■ **The request**:
Report how many lines contain "pixels", with no other words.

■ **Data shown**:
· · · · · · ·
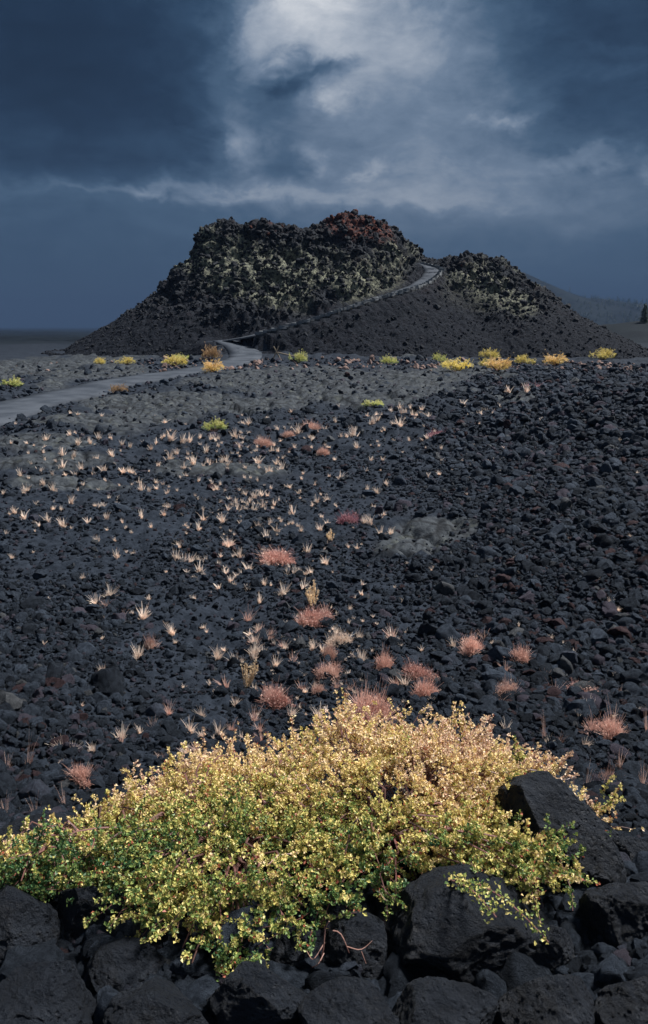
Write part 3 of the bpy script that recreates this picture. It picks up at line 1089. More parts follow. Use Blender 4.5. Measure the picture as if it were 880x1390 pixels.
# foreground boulders: centre pixel, width and height in pixels, ground distance, look
BOULD = [
    (645, 1284, 240, 150, 1.90, 'big pitted black boulder below the shrub under its trailing stem'),
    (745, 1125, 165, 125, 2.38, 'rounded dark boulder with a cracked top at the right end of shrub'),
    (785, 1185, 105, 130, 2.2, 'smooth steep-sided boulder below the cracked one beside the shrub'),
    (700, 1172, 120, 70, 2.40, 'dark boulder half hidden by leafy sprays at the right of shrub'),
    (110, 1250, 95, 105, 2.05, 'upright angular boulder with a flat lit face at lower left'),
    (32, 1270, 135, 130, 1.98, 'wide dark boulder in the lower left corner beside the upright one'),
    (180, 1318, 110, 60, 1.80, 'low rounded boulder under the left drooping sprays of the shrub'),
    (398, 1282, 80, 66, 1.90, 'small dark boulder under the shrub left of the bare twig'),
    (484, 1296, 112, 90, 1.88, 'grey pitted boulder behind the bare forked twig'),
    (728, 1292, 90, 90, 1.86, 'small boulder wedged right of the big pitted one'),
    (852, 1262, 120, 140, 1.95, 'dark rough boulder at the lower right corner'),
    (800, 1248, 60, 70, 2.05, 'dark block in the gap between two right hand boulders'),
    (60, 1150, 140, 60, 2.65, 'flat black boulder behind the left tip of the shrub'),
    (858, 1180, 80, 70, 2.30, 'rough boulder at right edge above the corner boulder'),
    (150, 1120, 70, 44, 2.75, 'small black boulder poking out behind shrub at upper left'),
    (-60, 1200, 120, 90, 2.2, 'black boulder cut by the left edge beside the shrub'),
    (60, 1372, 160, 90, 1.62, 'boulder at the bottom edge under the lower left corner boulder'),
    (215, 1385, 130, 80, 1.58, 'low boulder on the bottom edge below the rounded one'),
    (345, 1360, 130, 90, 1.64, 'boulder on the bottom edge below the drooping shrub sprays'),
    (470, 1390, 140, 80, 1.56, 'boulder on the bottom edge below the bare twig'),
    (600, 1392, 150, 90, 1.55, 'boulder on the bottom edge below the big pitted boulder'),
    (745, 1378, 140, 90, 1.60, 'boulder on the bottom edge right of the big pitted boulder'),
    (880, 1370, 140, 110, 1.62, 'boulder in the very bottom right corner'),
    (270, 1285, 90, 60, 1.92, 'black block hidden in shade beneath the left of shrub'),
]
for i, (bx, by, bw, bh, d, lab) in enumerate(BOULD):
    X, Z = at(bx, by, d)
    dp = depth(d, float(Z))
    w = bw / F * dp; h = bh / F * dp
    V, Fc = stone(6, 300 + i, cuts=14, rough=.13, fr=1.6, sq=(1, 1, 1), lo=.58, hi=.92)
    Nn = V / np.linalg.norm(V, axis=1)[:, None]
    ks = w / .24
    q = V + .05 * np.c_[fbm(V[:, 0] * 6, V[:, 1] * 6, V[:, 2] * 6, s=340 + i, octv=2), fbm(V[:, 1] * 6, V[:, 2] * 6, V[:, 0] * 6, s=341 + i, octv=2), fbm(V[:, 2] * 6, V[:, 0] * 6, V[:, 1] * 6, s=342 + i, octv=2)]
    p1, _, pid = worley3(q[:, 0] * 8, q[:, 1] * 8, q[:, 2] * 8, s=301 + i)
    p2, _, pid2 = worley3(q[:, 0] * 15, q[:, 1] * 15, q[:, 2] * 15, s=360 + i)
    pt = sstep(-.25, .2, fbm(V[:, 0] * 2, V[:, 1] * 2, V[:, 2] * 2, s=370 + i, octv=2))
    V = V - Nn * (sstep(.36, .12, p1) * (pid > .55) * .035 + sstep(.42, .15, p2) * (pid2 > .4) * .026 * pt)[:, None]
    crk = np.abs(fbm(V[:, 0] * 1.7 + i, V[:, 1] * 1.7, V[:, 2] * 1.7, s=380 + i, octv=3))
    V = V - Nn * (sstep(.035, .0, crk) * .045)[:, None]
    V = V + Nn * (fbm(V[:, 0] * 9, V[:, 1] * 9, V[:, 2] * 9, s=330 + i, octv=4) * .03)[:, None]
    V = V * np.array([w * .56, w * .48, h * .62])
    c = random.uniform(-.4, .4)
    o = link('boulder', mesh_np('boulder', V, Fc, True, None, [M['boulder']]), None, (float(X), d, float(Z) - h * .04), (random.uniform(-.15, .15), random.uniform(-.15, .15), c))
    tag(o, lab, 'boulder', 'boulders at the foot of the shrub')

# ------------------------------------------------------------------ the big shrub
top_px = np.array([(-25, 1155), (0, 1150), (40, 1138), (80, 1120), (110, 1097), (160, 1070), (200, 1058), (240, 1045), (300, 1034), (340, 1010), (380, 1008), (420, 990), (460, 972), (520, 970), (560, 980), (600, 976), (650, 988), (700, 1004), (740, 1025), (765, 1055), (790, 1088), (825, 1118)], float)
bot_px = np.array([(-25, 1215), (0, 1205), (60, 1205), (100, 1192), (150, 1215), (180, 1255), (210, 1285), (280, 1312), (350, 1305), (380, 1265), (420, 1258), (480, 1248), (530, 1235), (560, 1190), (600, 1185), (640, 1195), (680, 1222), (720, 1228), (765, 1215), (790, 1150), (825, 1135)], float)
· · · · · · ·
■ **Full response**:
2